Mas, ainda bem que toda a gente está agora sensibilizada para as medidas, que nunca serão demais, ainda que os instrumentos de medida nem sempre coincidam nos valores que nos fornecem, daí que fiquemos mal fornecidos. Também há quem pense que ficaremos pior que isso. Tal como há quem ficaria feliz com isso. Questões de gosto.
Uma boa medida é aquela que nos tiram sem a gente dar por isso, sem sentirmos que ela nos incomoda, mesmo que não nos faça rir com cócegas, nem nos ponha a chorar de raiva, pois não há ninguém que goste que lhe tirem mal as medidas, mesmo desconhecendo o motivo por que lhas tiram.
Parece que anda meio mundo preocupado em dar medidas e tirar medidas, tanto quem tem os meios de as dar, como quem não tem sequer mãozinhas para as tirar, embora julgue que lhe baste tirá-las com o pensamento. Ainda que ele seja mesmo fraquinho, mesmo curtinho, que não vá além de uns curtíssimos milímetros.
A cada medida que dizem que nos dão, logo surgem dezenas de medidas que dizem que faltam, e logo aparecem fitas de medidas que nem sequer têm traços nem algarismos que nos regalem ao menos a vista e consolem o coração, com a presença de uns centímetros animadores. Sim, porque medidas ao metro já são uma miragem nos tempos que correm. E nos cansam de tão curtas que são.
Mas, também há quem queira medidas ao quilómetro, quando não tem mais que duas mãos, que não podem fornecer medidas superiores a vinte centímetros de cada mão, ou seja, dois simples palmos, se as mãos forem normais.

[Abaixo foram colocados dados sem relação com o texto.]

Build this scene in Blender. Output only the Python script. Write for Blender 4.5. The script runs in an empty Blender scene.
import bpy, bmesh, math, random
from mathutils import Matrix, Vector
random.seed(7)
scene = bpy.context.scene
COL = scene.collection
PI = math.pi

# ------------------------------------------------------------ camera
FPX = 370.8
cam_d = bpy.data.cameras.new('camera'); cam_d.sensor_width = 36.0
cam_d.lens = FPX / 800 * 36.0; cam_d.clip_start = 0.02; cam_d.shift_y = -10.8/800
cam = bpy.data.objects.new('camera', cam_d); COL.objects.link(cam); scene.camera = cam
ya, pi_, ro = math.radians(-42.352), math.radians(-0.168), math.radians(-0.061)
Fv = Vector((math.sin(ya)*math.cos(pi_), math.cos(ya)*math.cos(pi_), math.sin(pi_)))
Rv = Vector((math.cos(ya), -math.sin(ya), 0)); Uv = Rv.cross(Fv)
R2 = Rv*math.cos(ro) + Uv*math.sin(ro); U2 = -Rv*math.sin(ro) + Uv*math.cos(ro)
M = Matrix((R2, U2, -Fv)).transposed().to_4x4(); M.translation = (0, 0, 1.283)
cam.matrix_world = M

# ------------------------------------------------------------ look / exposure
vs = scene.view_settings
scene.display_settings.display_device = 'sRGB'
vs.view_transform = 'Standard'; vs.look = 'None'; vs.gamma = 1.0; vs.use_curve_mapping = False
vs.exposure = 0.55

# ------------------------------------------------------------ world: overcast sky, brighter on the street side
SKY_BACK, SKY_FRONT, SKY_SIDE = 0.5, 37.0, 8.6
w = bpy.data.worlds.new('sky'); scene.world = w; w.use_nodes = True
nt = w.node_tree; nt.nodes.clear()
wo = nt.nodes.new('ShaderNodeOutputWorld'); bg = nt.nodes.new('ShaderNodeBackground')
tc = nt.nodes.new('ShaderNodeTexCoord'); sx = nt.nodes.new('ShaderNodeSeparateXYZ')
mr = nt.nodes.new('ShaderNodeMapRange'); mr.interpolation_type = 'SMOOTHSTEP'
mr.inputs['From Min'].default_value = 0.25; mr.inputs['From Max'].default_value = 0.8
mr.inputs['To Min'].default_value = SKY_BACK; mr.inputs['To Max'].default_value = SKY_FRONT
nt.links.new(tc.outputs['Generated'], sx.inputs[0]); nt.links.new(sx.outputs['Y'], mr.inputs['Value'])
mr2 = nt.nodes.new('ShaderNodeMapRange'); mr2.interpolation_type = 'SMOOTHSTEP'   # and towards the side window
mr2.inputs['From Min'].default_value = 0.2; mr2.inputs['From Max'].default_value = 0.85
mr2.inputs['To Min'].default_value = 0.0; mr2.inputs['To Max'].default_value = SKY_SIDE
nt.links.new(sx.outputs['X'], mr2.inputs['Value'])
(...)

Depois, há quem fale em medidas da crise, como se já lhas tivessem tirado com exactidão, esquecendo que ela não tem comprimento, nem largura, nem altura. Ela ri-se de todos aqueles que lhe atiram com medidas de palheta, com o ar mais sério do mundo. Mais sorumbáticos, são todos aqueles que falam na crise das medidas, talvez baseados no princípio de que medidas, medidas, é tudo aquilo que não se vê, não se sente, nem vem do lado de boa gente.
Cá por mim, à cautela, prefiro que ainda não me tirem as medidas, porque julgo que é um pouco cedo para vestir o último fato, e de madeira, aquele que serve para ir desta para melhor ou, quem sabe, para pior.